* What is asked
Report, word for word, every line of the material that contains "from".

* Material for this exercise
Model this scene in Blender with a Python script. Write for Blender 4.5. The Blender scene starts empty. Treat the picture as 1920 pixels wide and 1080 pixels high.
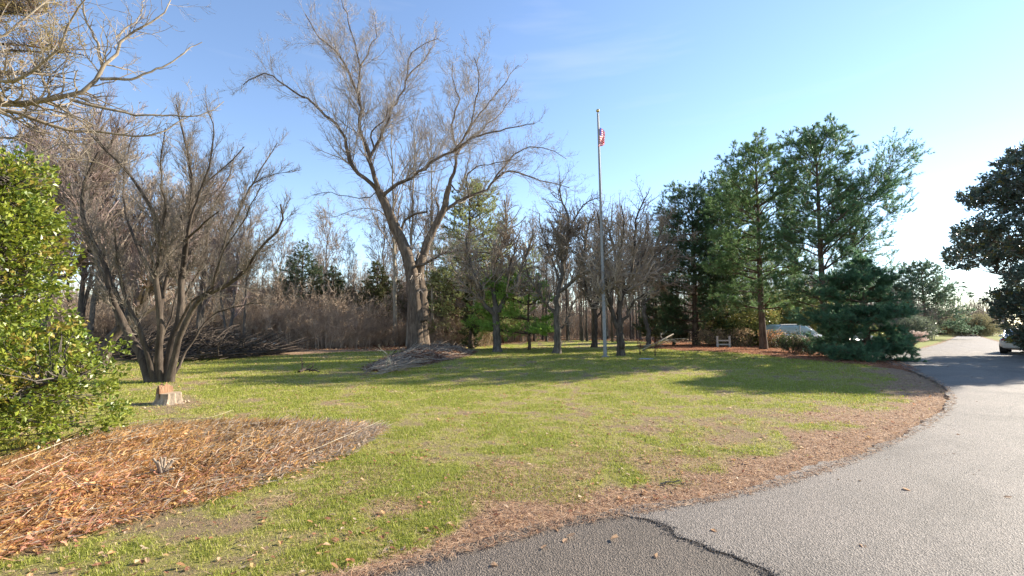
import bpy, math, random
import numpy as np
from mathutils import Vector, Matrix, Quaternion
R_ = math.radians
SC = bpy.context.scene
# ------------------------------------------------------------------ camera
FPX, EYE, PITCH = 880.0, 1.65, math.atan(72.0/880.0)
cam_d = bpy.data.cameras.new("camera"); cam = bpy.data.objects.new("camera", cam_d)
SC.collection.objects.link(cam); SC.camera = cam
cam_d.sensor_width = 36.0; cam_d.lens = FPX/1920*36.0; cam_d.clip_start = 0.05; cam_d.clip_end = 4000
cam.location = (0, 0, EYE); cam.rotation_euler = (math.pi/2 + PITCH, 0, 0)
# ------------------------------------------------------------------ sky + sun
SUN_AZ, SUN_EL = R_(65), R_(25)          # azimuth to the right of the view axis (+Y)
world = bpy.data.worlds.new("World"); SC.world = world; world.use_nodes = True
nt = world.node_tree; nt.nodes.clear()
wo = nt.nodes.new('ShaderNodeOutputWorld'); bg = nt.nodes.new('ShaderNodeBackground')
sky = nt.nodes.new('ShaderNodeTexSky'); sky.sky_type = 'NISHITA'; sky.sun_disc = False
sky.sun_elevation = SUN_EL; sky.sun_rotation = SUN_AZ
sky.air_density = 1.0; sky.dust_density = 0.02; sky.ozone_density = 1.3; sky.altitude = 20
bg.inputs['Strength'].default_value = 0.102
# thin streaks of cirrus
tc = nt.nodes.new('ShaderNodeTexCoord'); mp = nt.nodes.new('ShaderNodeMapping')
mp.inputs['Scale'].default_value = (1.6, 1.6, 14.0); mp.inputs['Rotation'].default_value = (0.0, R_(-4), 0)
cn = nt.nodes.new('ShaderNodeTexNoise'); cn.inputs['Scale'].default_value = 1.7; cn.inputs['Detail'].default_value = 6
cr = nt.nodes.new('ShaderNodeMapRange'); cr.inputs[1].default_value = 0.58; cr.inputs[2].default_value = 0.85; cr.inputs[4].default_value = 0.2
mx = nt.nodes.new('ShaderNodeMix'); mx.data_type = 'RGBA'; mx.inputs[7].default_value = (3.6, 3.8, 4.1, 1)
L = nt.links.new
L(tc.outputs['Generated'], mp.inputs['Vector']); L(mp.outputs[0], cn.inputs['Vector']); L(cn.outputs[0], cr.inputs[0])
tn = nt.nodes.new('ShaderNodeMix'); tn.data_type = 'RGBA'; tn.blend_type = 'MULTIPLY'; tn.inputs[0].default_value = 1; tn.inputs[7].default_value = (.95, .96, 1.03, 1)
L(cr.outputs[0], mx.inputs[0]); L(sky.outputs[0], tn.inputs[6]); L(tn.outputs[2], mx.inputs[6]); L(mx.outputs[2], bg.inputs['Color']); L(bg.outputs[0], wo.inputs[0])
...
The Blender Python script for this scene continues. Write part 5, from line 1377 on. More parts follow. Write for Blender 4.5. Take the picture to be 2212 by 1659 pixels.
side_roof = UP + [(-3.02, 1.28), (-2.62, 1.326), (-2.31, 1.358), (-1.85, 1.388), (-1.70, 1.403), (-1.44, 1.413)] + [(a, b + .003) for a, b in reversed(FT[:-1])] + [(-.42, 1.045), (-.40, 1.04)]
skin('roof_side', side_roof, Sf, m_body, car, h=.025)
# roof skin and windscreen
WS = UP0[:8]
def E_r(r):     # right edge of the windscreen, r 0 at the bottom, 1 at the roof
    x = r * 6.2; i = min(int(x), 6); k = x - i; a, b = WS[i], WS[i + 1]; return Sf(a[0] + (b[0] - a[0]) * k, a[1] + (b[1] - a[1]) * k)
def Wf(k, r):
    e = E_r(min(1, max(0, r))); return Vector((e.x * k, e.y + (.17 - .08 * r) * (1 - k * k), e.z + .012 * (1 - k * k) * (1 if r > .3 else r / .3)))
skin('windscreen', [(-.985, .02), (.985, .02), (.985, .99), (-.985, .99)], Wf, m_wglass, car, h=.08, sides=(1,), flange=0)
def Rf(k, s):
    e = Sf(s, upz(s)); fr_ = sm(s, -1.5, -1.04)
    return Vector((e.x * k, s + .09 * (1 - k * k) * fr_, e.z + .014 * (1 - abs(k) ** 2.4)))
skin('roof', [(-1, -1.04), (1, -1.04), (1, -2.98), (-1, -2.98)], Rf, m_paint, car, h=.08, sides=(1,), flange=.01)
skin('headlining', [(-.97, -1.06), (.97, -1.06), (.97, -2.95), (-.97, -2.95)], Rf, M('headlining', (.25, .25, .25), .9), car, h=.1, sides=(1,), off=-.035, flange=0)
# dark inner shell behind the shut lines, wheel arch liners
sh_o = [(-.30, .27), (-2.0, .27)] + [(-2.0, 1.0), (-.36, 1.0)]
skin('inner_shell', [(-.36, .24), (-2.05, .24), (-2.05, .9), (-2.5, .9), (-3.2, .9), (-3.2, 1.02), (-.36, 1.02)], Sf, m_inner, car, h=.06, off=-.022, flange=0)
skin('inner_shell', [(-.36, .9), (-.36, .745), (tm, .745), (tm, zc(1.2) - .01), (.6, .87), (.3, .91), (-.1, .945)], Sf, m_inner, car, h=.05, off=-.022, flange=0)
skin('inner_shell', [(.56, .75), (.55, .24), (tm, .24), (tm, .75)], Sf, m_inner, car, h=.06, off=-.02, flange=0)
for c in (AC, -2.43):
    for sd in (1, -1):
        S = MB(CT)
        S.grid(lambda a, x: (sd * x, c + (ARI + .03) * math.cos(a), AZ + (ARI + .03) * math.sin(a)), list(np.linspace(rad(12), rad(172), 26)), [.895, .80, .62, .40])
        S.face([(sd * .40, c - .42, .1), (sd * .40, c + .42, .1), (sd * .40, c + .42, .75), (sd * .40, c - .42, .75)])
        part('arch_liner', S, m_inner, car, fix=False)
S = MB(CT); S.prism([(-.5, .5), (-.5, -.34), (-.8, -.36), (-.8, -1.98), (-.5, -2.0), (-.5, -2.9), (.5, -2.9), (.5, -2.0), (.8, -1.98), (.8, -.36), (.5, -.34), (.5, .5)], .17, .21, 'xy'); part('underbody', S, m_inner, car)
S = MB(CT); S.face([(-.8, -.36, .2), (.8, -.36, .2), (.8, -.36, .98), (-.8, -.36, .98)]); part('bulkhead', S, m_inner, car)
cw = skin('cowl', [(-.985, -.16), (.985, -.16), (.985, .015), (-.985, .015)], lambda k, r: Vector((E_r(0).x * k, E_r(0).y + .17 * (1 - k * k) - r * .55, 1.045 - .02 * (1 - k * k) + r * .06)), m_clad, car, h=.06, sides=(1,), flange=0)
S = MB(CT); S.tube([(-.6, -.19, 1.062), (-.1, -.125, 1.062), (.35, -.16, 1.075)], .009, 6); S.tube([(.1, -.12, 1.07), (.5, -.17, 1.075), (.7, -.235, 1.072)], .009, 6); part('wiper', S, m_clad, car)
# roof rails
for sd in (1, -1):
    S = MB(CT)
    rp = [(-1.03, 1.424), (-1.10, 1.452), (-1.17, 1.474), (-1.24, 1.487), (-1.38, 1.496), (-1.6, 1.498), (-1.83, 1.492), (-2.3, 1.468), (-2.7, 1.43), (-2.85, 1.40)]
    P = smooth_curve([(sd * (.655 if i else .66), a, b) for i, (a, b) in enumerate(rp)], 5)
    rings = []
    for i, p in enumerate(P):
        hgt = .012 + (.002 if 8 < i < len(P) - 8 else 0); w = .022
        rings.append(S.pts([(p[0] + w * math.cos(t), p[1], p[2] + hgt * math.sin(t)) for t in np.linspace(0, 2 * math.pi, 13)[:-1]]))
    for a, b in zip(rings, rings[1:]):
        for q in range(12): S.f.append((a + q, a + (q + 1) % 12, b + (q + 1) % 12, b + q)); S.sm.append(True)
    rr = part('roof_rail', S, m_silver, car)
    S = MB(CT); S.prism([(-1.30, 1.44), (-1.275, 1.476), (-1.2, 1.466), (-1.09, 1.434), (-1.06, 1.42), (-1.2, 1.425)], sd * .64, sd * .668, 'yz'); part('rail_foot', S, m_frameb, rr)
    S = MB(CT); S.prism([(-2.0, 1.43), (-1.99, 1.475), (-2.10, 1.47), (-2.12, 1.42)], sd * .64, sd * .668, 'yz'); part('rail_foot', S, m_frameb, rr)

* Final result
from mathutils import Vector, Matrix, Quaternion
The Blender Python script for this scene continues. Write part 5, from line 1377 on. More parts follow. Write for Blender 4.5. Take the picture to be 2212 by 1659 pixels.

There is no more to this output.